--- Material provided ---

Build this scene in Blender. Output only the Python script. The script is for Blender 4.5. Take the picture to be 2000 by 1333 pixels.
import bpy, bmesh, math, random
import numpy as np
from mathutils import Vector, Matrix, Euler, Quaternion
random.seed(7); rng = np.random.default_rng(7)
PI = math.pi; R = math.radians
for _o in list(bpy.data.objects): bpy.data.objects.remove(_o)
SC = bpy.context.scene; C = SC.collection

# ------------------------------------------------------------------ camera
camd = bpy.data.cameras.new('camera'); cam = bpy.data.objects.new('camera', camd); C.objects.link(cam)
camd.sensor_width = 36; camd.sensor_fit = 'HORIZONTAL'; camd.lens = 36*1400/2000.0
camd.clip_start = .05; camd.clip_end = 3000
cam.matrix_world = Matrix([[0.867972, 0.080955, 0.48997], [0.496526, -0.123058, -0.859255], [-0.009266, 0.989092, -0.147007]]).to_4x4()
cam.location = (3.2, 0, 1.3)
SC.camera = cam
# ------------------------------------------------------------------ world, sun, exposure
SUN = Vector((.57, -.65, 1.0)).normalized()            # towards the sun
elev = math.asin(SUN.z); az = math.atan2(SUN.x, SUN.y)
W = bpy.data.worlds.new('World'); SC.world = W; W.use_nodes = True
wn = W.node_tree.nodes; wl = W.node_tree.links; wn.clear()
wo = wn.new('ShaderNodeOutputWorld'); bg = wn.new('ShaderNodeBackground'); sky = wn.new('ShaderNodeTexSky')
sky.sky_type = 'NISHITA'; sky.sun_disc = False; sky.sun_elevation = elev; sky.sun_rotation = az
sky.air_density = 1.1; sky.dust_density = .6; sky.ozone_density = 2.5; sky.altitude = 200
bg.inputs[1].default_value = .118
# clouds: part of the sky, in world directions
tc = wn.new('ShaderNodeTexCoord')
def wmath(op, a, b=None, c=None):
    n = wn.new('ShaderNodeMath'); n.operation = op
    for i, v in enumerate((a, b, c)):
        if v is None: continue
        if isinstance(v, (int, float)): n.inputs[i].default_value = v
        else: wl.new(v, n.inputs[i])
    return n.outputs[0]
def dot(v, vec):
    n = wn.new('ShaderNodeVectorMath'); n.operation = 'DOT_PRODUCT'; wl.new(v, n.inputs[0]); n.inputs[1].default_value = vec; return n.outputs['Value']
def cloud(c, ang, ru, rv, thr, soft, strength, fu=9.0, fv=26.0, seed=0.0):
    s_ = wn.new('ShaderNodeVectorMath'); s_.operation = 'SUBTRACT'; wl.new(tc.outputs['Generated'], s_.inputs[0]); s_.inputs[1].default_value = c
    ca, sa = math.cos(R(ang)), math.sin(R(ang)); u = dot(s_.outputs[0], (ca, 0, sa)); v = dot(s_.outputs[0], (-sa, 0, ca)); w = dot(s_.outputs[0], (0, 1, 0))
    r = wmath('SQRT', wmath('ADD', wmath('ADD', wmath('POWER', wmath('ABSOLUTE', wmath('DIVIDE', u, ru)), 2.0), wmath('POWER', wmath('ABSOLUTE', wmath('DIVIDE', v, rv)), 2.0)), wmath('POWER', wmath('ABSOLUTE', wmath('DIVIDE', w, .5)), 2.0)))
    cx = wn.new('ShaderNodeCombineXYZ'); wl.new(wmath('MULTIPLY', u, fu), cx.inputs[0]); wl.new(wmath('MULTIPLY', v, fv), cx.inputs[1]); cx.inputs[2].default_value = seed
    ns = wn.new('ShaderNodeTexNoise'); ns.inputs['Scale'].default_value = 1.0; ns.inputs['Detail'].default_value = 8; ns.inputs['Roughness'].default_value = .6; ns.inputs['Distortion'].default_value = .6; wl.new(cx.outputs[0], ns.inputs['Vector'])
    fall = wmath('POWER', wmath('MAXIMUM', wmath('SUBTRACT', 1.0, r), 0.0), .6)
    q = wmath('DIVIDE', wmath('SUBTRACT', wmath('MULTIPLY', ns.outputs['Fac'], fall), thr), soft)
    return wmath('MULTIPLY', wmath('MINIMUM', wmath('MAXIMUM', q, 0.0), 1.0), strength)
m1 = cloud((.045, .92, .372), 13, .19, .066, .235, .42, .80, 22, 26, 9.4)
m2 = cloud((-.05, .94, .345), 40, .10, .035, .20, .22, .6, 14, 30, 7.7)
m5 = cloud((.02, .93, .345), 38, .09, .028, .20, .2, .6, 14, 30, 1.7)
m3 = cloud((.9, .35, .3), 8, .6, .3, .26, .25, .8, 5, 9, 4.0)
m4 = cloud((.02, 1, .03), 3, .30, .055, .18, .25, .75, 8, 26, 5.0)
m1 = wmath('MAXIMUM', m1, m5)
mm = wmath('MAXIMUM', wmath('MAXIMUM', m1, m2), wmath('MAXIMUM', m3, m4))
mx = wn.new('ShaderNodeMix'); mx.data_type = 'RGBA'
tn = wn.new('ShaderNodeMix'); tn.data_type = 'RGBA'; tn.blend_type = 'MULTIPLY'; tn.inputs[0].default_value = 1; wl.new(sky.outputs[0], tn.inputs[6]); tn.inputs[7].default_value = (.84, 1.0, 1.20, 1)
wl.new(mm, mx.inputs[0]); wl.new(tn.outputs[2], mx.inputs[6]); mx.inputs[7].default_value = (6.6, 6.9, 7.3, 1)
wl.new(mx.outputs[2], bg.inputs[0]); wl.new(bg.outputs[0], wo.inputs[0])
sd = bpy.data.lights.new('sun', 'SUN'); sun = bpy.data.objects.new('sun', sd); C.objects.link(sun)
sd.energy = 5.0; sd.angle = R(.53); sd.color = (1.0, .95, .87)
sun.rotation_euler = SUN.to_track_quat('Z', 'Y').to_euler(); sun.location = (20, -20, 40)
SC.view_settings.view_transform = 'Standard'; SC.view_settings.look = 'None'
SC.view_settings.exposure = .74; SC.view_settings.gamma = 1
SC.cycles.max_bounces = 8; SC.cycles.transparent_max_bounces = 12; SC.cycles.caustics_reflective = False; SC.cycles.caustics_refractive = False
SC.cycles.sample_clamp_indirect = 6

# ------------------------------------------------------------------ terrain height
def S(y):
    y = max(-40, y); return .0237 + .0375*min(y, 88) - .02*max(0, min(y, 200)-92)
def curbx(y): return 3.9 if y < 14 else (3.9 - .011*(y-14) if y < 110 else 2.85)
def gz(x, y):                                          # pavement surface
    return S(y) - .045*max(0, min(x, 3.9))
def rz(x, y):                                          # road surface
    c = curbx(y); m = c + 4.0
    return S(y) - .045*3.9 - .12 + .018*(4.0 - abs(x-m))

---

* [What to produce]: Scan the listing above. Collect all lines with the word "scene".

* [Completed task]:
Build this scene in Blender. Output only the Python script. The script is for Blender 4.5. Take the picture to be 2000 by 1333 pixels.
SC = bpy.context.scene; C = SC.collection